Nel 2008, all’inizio della crisi e negli anni successivi, la maggior parte degli economisti e degli opinionisti affermava che “non è possibile prevedere quando e come sarà possibile uscirne, ma una cosa è certa: il modello di economia dovrà essere profondamente diverso da quello del recente passato che ha causato la crisi stessa”.
Giavazzi, più che Monti, sembra invece non credere a questa affermazione e dimostra di non avervi mai creduto, insieme ad altri pochi ‘Liberisti duri e puri’. Va apprezzata la sua chiarezza e sincerità, poiché non usa mai giri di parole, ma se è vero che è un “polemista nato” che “con la sua adrenalina ha rivitalizzato la pubblicistica economica italiana” (come afferma De Vico sul Corriere della Sera del 18 Marzo), è altrettanto vero che qualunque sia il tema trattato, la conclusione è facilmente prevedibile ed è sempre la stessa. Tutti i problemi saranno risolti con liberalizzazioni, privatizzazioni e con più mercato, ma non entra mai nel merito di quale tipo di mercato stia parlando.
Quello dei “Sacri testi” basati su scelte razionali quando i mercati da alcuni anni sono invece estremamente volatili e fortemente sensibili all’emotività e all’effetto gregge? Quello che si è sviluppato nel mondo Occidentale insieme alle democrazie di tipo liberale? Quello che sta distruggendo velocemente la classe media negli Stati Uniti, in Europa e nel Mondo Occidentale e non permette, o lascia crescere molto lentamente, la classe media nei Paesi emergenti? Quello che, agendo in modo sinergico con regimi corrotti non ha permesso a molti Paesi di imboccare la via della crescita economica e dello sviluppo sociale? Quello che ha rafforzato il potere politico della Cina e che in prospettiva è destinato a rafforzare il suo potere militare? Quello dei Paesi Arabi nei quali l’economia è i mano ai sovrani e ai loro parenti più o meno stretti?

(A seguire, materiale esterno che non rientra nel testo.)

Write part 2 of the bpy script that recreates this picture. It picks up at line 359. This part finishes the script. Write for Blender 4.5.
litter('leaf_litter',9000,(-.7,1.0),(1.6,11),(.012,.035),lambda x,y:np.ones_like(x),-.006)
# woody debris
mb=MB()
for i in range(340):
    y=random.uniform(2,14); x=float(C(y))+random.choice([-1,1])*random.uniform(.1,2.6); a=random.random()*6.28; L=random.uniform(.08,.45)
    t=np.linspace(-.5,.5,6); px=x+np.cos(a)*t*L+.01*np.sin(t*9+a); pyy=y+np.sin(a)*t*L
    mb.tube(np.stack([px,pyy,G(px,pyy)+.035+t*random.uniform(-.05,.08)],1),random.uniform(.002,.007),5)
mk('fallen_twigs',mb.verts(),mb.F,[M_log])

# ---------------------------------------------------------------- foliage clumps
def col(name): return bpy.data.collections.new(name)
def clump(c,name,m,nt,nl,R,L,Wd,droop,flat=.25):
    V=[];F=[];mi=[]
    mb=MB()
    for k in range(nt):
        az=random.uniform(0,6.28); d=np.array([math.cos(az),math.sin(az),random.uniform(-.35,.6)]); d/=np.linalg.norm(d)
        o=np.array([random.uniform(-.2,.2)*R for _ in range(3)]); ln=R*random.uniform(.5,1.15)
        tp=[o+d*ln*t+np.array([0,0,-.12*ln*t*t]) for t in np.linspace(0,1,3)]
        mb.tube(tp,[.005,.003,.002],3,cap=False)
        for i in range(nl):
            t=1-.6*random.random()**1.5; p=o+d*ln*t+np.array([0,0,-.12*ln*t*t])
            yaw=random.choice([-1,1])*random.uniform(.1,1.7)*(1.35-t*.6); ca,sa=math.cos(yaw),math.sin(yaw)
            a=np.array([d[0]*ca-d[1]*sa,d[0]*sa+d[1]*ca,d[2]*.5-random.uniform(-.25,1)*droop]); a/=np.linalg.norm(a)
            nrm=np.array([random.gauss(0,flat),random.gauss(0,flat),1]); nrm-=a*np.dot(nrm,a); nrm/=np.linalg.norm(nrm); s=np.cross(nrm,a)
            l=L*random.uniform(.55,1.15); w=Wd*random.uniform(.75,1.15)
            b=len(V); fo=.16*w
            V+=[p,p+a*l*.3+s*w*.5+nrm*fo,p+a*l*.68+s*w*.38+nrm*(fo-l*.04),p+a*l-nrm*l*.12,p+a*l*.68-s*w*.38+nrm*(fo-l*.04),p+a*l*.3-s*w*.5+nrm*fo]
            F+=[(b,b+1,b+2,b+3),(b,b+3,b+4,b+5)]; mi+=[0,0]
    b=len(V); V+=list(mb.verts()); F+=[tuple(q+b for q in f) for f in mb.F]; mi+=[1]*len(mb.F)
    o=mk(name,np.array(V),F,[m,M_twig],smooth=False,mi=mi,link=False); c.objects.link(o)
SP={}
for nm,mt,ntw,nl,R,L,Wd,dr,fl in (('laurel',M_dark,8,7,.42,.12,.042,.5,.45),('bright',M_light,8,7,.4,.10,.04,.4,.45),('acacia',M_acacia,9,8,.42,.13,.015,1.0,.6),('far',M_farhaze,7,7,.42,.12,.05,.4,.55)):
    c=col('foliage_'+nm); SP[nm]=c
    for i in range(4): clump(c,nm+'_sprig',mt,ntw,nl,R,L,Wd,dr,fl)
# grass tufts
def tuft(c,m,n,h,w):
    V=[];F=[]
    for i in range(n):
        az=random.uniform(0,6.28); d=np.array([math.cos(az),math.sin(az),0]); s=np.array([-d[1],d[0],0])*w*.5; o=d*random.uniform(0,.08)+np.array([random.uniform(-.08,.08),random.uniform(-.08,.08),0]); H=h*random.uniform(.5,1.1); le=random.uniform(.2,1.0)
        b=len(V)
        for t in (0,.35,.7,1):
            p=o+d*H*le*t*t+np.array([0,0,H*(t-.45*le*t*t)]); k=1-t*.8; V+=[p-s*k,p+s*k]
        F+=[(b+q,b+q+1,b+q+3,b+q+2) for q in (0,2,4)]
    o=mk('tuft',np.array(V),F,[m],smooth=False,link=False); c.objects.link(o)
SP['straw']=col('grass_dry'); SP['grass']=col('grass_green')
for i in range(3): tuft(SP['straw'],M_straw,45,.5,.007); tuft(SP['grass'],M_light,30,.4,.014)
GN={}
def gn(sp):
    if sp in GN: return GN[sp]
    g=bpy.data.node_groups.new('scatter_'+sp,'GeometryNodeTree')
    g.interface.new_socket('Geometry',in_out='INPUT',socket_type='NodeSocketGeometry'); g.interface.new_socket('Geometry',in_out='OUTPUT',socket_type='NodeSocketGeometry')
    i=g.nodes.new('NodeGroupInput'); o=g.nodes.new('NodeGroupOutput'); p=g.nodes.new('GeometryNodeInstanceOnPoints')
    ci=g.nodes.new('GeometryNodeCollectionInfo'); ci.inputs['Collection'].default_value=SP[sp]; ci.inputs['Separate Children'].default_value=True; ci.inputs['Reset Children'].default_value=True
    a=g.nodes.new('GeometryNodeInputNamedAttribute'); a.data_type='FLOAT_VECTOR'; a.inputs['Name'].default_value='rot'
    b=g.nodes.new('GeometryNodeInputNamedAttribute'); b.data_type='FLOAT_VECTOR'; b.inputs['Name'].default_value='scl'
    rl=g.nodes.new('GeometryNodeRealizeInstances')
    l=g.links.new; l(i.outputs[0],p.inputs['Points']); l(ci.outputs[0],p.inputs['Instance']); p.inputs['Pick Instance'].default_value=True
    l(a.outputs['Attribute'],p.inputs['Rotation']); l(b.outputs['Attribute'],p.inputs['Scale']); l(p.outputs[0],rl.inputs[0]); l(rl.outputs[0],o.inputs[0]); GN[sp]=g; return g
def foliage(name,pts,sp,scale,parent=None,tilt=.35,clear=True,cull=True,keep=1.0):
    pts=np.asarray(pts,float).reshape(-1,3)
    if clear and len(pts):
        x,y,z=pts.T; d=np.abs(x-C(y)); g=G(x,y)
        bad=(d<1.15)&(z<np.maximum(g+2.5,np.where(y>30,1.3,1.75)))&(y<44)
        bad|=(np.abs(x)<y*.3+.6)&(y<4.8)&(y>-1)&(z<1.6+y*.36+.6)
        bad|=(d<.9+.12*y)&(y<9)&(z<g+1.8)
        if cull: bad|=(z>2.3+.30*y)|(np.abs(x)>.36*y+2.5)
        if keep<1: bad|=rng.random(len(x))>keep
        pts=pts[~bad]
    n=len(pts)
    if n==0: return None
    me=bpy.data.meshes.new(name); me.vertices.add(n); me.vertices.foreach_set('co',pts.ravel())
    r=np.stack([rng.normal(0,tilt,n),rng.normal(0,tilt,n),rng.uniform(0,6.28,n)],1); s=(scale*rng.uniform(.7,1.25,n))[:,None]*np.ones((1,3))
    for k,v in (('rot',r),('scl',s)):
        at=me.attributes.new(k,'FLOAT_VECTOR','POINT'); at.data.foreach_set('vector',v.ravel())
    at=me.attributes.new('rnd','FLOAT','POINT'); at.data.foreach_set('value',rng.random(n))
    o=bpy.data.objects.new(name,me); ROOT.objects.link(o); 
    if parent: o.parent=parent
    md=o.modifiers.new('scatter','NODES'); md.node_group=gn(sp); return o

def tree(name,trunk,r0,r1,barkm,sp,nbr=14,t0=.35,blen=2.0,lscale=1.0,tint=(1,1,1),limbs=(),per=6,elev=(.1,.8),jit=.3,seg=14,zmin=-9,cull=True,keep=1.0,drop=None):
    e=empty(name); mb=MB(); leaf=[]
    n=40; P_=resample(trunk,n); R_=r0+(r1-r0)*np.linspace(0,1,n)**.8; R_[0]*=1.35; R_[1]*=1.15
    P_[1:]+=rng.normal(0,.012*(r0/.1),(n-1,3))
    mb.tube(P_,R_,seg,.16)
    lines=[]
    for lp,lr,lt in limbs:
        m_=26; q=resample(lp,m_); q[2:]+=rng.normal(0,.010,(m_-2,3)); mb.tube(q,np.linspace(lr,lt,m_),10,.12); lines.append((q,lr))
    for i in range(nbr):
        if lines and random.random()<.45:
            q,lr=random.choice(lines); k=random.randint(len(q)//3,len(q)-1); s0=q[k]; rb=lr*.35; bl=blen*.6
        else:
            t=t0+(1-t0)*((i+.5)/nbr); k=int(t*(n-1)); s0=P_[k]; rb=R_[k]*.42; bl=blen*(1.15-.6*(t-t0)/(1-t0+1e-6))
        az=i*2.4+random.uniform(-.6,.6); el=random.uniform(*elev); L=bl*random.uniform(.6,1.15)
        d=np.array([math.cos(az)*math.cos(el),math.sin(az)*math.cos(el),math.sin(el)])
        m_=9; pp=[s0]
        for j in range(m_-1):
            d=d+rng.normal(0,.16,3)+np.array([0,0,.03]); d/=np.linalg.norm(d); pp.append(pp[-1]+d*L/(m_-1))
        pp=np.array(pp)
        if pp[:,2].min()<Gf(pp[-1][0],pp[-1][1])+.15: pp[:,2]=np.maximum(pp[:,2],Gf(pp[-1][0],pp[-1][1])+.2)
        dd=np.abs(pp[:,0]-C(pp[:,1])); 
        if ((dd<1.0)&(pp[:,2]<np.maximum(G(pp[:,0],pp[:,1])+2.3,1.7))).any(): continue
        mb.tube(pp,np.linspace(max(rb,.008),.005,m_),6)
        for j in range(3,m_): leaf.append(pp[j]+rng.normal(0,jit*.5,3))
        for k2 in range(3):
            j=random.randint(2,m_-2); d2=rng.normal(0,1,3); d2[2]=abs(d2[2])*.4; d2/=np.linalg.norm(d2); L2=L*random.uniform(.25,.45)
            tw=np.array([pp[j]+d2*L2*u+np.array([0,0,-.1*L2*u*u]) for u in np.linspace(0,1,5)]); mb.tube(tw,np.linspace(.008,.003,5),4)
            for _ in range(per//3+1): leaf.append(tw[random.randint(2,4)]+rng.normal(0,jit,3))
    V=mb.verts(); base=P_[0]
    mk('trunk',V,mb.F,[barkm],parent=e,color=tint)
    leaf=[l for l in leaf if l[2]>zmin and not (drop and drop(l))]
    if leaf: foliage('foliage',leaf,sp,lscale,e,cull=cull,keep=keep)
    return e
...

Da parte sua Monti, che secondo Vico rappresenta “la Bocconi di governo che duella con la Bocconi di lotta”, essendo impegnato nelle operazioni definite evocativamente “Salva Italia”, “Cresci Italia”, “Semplifica Italia”, “Rafforza Europa”, non ha certo il tempo cimentarsi con il nuovo modello di economia che dovrebbe nascere a seguito della distruzione creatrice Shumpeteriana, causata dalla crisi.
Ciò però non vuol dire che altri studiosi non debbano pensarci, elaborando, se ne sono capaci, proposte innovative.
In conclusione, si potrebbe dire che non solo di “cautele” da parte di chi governa o di attacchi frontali da parte di chi vorrebbe maggiore coraggio del governo nel cambiare tutto, o molto, e subito deve vivere il confronto tra economisti, tra studiosi di discipline manageriali e aziendali, tra sociologi dell’economia e delle organizzazioni, tra politologi e tra opinionisti di ogni estrazione. Tale confronto dovrebbe vivere anche della capacità di chi studia e propone soluzioni di “calarsi nei panni” di decine di milioni, centinaia di milioni, a volte miliardi di persone, che soffrono, sperano o perdono la speranza nel futuro, sono motivate o demotivate da scelte fatte dalla politica (a livello nazionale e internazionale), che sembra guardare solo al consenso di breve periodo, da scelte di imprenditori e manager seduti nelle stanze dei bottoni che ordinano la chiusura e l’apertura di stabilimenti, l’uscita o l’entrata da certi mercati, licenziamenti o assunzioni, sulla base di propri interessi particolari, da sindacati che a volte non sono in grado di ripensare al proprio ruolo, da ricercatori più occupati ad affinare i propri modelli che a capire la realtà.
Se è vero che la politica, specie in Italia, sembra essere ormai a distanza siderale dalla società reale, è altrettanto vero che anche molti degli attori sopra ricordati sembrano essere sempre più distanti da essa. Basta navigare sui social network per rendersene conto. Agli Italiani più che questo o quel Derby dovrebbe interessare il risultato del campionato, nel quale il concorso di idee, il riconoscimento della professionalità e del merito, la coerenza dei comportamenti, la collaborazione che da forza alla competizione, la tolleranza nei confronti degli ideali di tutti, consentano al Paese, e alle sue varie componenti, di rimanere nella Champions League dello sviluppo economico e del progresso umano, sociale, politico e di valori fondamentali per la persona e la società.